Working people need you again. We need your political action. We need you for legislative accountability. We need your voter registration. And we need your organizing, we need it to show working people everywhere we can stand together, in solidarity, for a better life. It works.

I know how well it works, because I see it even in so-called right-to-work states. I know of UNITE HERE hotels, in places like Phoenix, with 88% membership. That’s no accident. It’s a testament to service, it’s a testament to how solidarity changes lives.

That’s what all our work is about. It’s about changing our lives, and scrambling and reaching for a little more hope.

We have a vision. And we’re going to make it real, because all of us pitch in, that’s shared responsibility, shared sacrifice. We do what it takes.
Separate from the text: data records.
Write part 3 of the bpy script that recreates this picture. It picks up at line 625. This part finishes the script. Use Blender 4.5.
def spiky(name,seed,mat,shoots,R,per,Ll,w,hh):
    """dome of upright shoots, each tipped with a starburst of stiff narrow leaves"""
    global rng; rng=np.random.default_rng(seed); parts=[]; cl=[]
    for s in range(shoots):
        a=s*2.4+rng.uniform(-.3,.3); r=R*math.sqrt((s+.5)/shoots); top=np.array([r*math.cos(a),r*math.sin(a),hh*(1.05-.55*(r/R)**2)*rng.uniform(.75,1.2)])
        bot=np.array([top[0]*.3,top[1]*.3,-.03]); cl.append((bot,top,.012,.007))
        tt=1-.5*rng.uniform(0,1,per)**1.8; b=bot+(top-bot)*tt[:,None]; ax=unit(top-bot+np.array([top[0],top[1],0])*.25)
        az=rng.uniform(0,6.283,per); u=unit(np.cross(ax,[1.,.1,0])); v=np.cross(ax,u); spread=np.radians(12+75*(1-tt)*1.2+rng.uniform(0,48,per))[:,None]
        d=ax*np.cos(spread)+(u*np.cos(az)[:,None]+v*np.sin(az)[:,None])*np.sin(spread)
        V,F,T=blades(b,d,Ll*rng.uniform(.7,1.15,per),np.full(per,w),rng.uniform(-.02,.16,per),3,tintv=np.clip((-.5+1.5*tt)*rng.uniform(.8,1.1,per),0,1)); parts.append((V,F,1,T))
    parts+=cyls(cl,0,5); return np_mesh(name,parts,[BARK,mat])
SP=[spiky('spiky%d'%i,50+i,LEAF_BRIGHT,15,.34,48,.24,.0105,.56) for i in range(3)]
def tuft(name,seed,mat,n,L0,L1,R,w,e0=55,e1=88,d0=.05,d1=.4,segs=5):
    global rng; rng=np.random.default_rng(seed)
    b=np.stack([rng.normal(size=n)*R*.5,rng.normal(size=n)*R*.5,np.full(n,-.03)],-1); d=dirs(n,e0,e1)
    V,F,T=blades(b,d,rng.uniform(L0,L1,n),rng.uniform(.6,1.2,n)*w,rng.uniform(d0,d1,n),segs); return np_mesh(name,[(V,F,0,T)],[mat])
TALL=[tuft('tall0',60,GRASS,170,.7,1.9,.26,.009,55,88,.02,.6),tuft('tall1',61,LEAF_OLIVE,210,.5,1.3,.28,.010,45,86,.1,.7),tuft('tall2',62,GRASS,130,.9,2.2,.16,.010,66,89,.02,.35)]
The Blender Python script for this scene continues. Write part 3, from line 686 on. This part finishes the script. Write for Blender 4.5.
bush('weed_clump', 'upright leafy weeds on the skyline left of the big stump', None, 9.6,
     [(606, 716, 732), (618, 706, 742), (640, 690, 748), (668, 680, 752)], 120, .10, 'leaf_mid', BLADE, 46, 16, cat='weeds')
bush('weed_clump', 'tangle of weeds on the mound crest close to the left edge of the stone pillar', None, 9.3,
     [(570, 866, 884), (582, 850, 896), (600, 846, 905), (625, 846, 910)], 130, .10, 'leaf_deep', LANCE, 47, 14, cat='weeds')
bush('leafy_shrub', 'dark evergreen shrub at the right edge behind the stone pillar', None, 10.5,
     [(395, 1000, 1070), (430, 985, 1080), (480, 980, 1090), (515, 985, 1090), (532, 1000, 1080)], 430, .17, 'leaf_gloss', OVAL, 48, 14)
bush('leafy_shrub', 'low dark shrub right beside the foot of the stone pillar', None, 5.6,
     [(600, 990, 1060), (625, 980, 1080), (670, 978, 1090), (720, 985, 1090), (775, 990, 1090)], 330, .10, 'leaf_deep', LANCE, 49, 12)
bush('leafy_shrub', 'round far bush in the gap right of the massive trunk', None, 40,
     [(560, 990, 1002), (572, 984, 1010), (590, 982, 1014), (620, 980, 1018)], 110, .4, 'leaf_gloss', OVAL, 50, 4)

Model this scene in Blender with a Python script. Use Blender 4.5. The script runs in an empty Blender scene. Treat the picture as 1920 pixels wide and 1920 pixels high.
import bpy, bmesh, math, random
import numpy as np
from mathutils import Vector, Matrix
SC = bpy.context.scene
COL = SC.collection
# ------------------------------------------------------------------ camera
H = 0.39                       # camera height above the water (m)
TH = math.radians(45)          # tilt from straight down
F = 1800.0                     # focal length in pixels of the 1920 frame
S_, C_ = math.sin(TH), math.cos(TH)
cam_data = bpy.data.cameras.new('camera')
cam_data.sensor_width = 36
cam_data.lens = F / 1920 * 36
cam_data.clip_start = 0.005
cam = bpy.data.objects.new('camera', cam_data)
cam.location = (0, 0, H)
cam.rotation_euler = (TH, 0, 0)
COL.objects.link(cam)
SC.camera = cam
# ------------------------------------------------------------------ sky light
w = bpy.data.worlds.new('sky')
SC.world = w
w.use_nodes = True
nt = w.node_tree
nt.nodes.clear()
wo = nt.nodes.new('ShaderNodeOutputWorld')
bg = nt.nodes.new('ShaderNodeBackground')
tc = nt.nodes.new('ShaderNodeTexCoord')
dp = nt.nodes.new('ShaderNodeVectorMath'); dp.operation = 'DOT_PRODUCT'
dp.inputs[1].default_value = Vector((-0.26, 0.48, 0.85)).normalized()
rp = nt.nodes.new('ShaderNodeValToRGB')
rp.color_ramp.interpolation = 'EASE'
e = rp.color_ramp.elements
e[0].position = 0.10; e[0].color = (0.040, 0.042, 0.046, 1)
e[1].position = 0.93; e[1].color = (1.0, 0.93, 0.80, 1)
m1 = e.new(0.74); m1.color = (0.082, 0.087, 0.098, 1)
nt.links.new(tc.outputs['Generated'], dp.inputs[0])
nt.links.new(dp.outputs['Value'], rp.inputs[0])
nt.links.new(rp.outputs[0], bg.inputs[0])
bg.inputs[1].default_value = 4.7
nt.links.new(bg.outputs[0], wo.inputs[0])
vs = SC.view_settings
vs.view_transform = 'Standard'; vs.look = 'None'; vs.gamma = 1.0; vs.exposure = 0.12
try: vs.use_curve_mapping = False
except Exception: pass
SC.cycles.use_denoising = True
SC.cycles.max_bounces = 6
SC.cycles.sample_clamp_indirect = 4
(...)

What we want is simple. It’s what everybody wants, the chance to work hard for a decent life, for health care, for a secure retirement, and to give a better life to our kids.

We’ll stand together, because we’re stronger together.

We’ll work for it, sisters and brothers. We’ll stand for it. Together. Each of us. With solidarity. Real solidarity. Where your picket line is my picket line. And my picket line is your picket line. And we’ll stand together. Shoulder to shoulder. Arm-in-arm. All day. Every day. As long as it takes. To win together. Because we’re going to win together. Grow together. To bring out the best in ourselves, to bring out the best in America.

Thank you. Thank you, and God bless you!